STATUTORY CONVERSION FORM LOCATOR MATRIX
Most states have statutory form documents necessary to convert an existing company from one entity form to another (e.g., converting a statutory corporation to an LLC). Whenever possible we recommend you use the statutory form because that is what the secretary of state or other governing agency will be most familiar with. In this matrix we have included links to as many statutory forms as possible, as well as the statutory references that allow for conversion.


CONVERSION FEE PROPOSAL LETTER TO CLIENT
This letter assembly both helps your clients understand the scope of the services you’ll render to them during a statutory conversion process, and also helps your office keep track of what steps are necessary to complete the conversion process. The letter is set up to contemplate a “time estimate factor” that you might then apply against your hourly rate. You can also use that time estimate factor to set your fixed fee for the conversion service, demonstrating to your client the scope of the value you’re providing with the service.


MODEL CERTIFICATE OF CONVERSION
This document may be used in those few jurisdictions that do not have a statutory form conversion document. It is imperative that if your state does not have a statutory conversion form, you verify that the model document contains the information necessary to effectuate the conversion. Use the matrix referenced above to expedite your research.


PLAN OF REORGANIZATION
When an S corporation is converted to an LLC taxed as an S corporation the directors and shareholders must enter into an agreement, or plan for reorganization. This plan is part of the corporate records to establish evidence that the company has complied with the Code and Regulations to avoid a taxable reorganization. This is an essential component of any statutory conversion from a corporation to an LLC, especially when the company is not changing the tax structure.
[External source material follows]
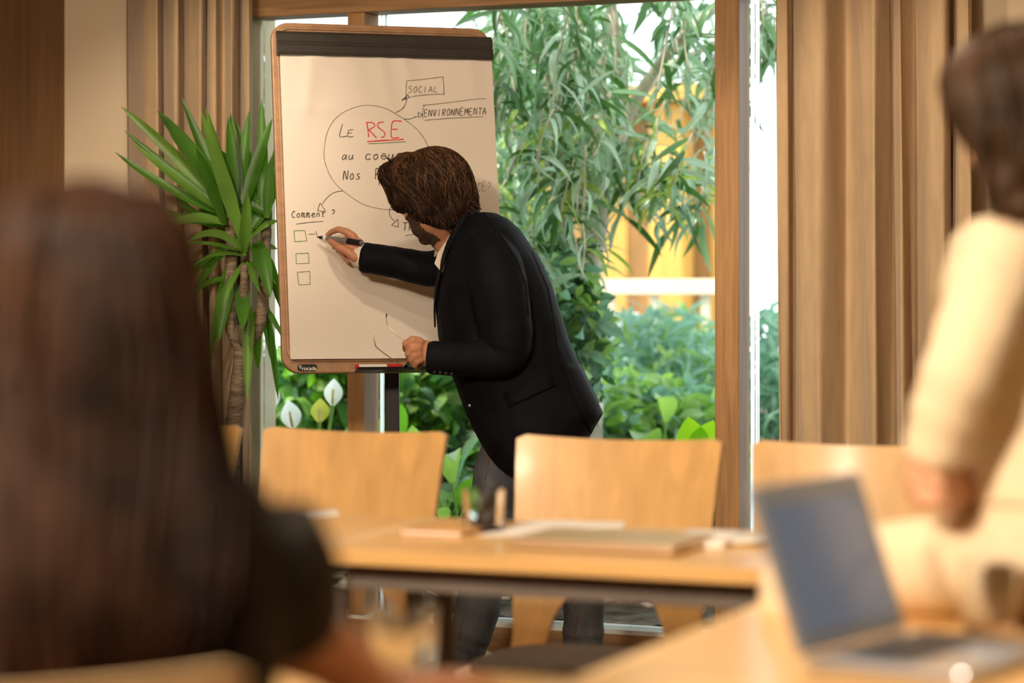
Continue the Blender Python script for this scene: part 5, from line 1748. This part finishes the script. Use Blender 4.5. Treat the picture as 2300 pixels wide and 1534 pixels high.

SPECIAL MEETING MINUTES OF REORGANIZATION
It is essential to properly document major decisions in the life and operations of a corporation, and few decisions are as significant as the conversion from a statutory corporation to another form of entity. These minutes memorialize the joint decisions made by the shareholders and the directors of a corporation as they move to convert a statutory C corporation or S corporation to an LLC. These minutes also outline the actions the company will take through the conversion process to help ensure that the formalities of conversion are properly followed.


CONVERSION TAX RETURN STATEMENT
This document should be attached to the client’s form 1120 or 1120S to provide background supporting information and documentation for a statutory conversion from a corporation to an LLC. The attachment states that the conversion was performed to comply with IRC sec. 368(a)(1)(F) and applicable Regulations to constitute “F reorganization.” The document also references the conversion plan required by the Regulations, and discussed above.